======== Collected material
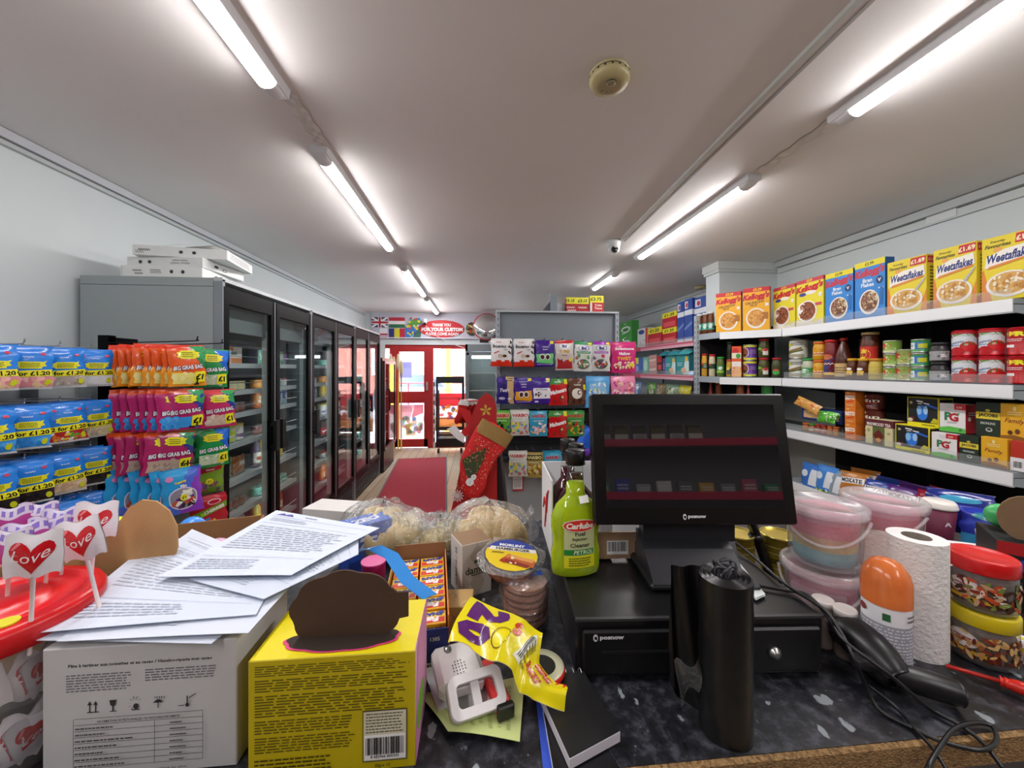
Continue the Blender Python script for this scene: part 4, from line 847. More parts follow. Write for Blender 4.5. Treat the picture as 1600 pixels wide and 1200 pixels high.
for ri, (ka, na, kb, nb, reach) in enumerate(GC):
    z = GZ[ri]
    for yy in (-.06, .12): ob('peg', HK2m, st, (.01, yy, z+.008))
    for j in range(na):
        xx = SX+reach*(1-j/(na-.2)*.86); K_ = YM if ka is None else GM[ka]; wd = 'blue-purple bag of mixed sweets with round window' if ka is None else GK[ka][3]
        put(K_, '%s, %s on near peg' % (wd, 'front one' if j == 0 else ['second', 'third', 'fourth', 'fifth', 'sixth', 'seventh', 'eighth'][j-1]+' back'), 'sweets', (xx, SY-.075+.004*j+R.uniform(-.008, .008), z), (R.uniform(-.05, .02), R.uniform(-.09, .09), radians((40 if j == 0 else 62)+R.uniform(-7, 7))), 'bags on the near pegs of the black stand')
    for j in range(nb):
        xx = SX+(.37 if ri != 1 else .40)-.07*j
        put(GM[kb], '%s, %s on far peg, %s row' % (GK[kb][3], ['front one', 'second back', 'third back'][j], GROW[ri]), 'sweets', (xx, SY+.085, z-.012), (R.uniform(-.04, .04), R.uniform(-.08, .04), radians(44+14*j)), 'bags on the far pegs of the black stand')
put(SB1, 'olive green sweet bag with red band beside the round-window bags', 'sweets', (SX+.33, SY+.13, 1.02), (0, .04, radians(48)))
put(SB2, 'red sweet bag with green sour band lowest on the black stand', 'sweets', (SX+.34, SY+.10, .845), (0, -.05, radians(42)))
# ------------------------------------------------------------------ grey shelving end facing the till, hung with sweets
GX0, GX1, GYF = .15, 1.17, 3.12
GXM, GW = (GX0+GX1)/2, GX1-GX0
o = empty('shelving_end', 'tall grey pegboard shelving end facing the till with rows of hanging sweets', 'shelving', (GXM, GYF, 0)); gond = o
m = MB(); m.box((0, .02, 1.56), (GW-.05, .03, .80), '7b848c', 'paint'); m.build('upper_panel', o)
m = MB(); m.box((0, .02, .96), (GW-.05, .03, .42), '2a2b2e', 'matt')
for k in range(5): m.box((0, .002, .80+k*.085), (GW-.06, .006, .004), '101012', 'matt')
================
§ Stated goal
Drop the images and repeat the data exactly.

§ Solution
Continue the Blender Python script for this scene: part 4, from line 847. More parts follow. Write for Blender 4.5. Treat the picture as 1600 pixels wide and 1200 pixels high.
for ri, (ka, na, kb, nb, reach) in enumerate(GC):
    z = GZ[ri]
    for yy in (-.06, .12): ob('peg', HK2m, st, (.01, yy, z+.008))
    for j in range(na):
        xx = SX+reach*(1-j/(na-.2)*.86); K_ = YM if ka is None else GM[ka]; wd = 'blue-purple bag of mixed sweets with round window' if ka is None else GK[ka][3]
        put(K_, '%s, %s on near peg' % (wd, 'front one' if j == 0 else ['second', 'third', 'fourth', 'fifth', 'sixth', 'seventh', 'eighth'][j-1]+' back'), 'sweets', (xx, SY-.075+.004*j+R.uniform(-.008, .008), z), (R.uniform(-.05, .02), R.uniform(-.09, .09), radians((40 if j == 0 else 62)+R.uniform(-7, 7))), 'bags on the near pegs of the black stand')
    for j in range(nb):
        xx = SX+(.37 if ri != 1 else .40)-.07*j
        put(GM[kb], '%s, %s on far peg, %s row' % (GK[kb][3], ['front one', 'second back', 'third back'][j], GROW[ri]), 'sweets', (xx, SY+.085, z-.012), (R.uniform(-.04, .04), R.uniform(-.08, .04), radians(44+14*j)), 'bags on the far pegs of the black stand')
put(SB1, 'olive green sweet bag with red band beside the round-window bags', 'sweets', (SX+.33, SY+.13, 1.02), (0, .04, radians(48)))
put(SB2, 'red sweet bag with green sour band lowest on the black stand', 'sweets', (SX+.34, SY+.10, .845), (0, -.05, radians(42)))
# ------------------------------------------------------------------ grey shelving end facing the till, hung with sweets
GX0, GX1, GYF = .15, 1.17, 3.12
GXM, GW = (GX0+GX1)/2, GX1-GX0
o = empty('shelving_end', 'tall grey pegboard shelving end facing the till with rows of hanging sweets', 'shelving', (GXM, GYF, 0)); gond = o
m = MB(); m.box((0, .02, 1.56), (GW-.05, .03, .80), '7b848c', 'paint'); m.build('upper_panel', o)
m = MB(); m.box((0, .02, .96), (GW-.05, .03, .42), '2a2b2e', 'matt')
for k in range(5): m.box((0, .002, .80+k*.085), (GW-.06, .006, .004), '101012', 'matt')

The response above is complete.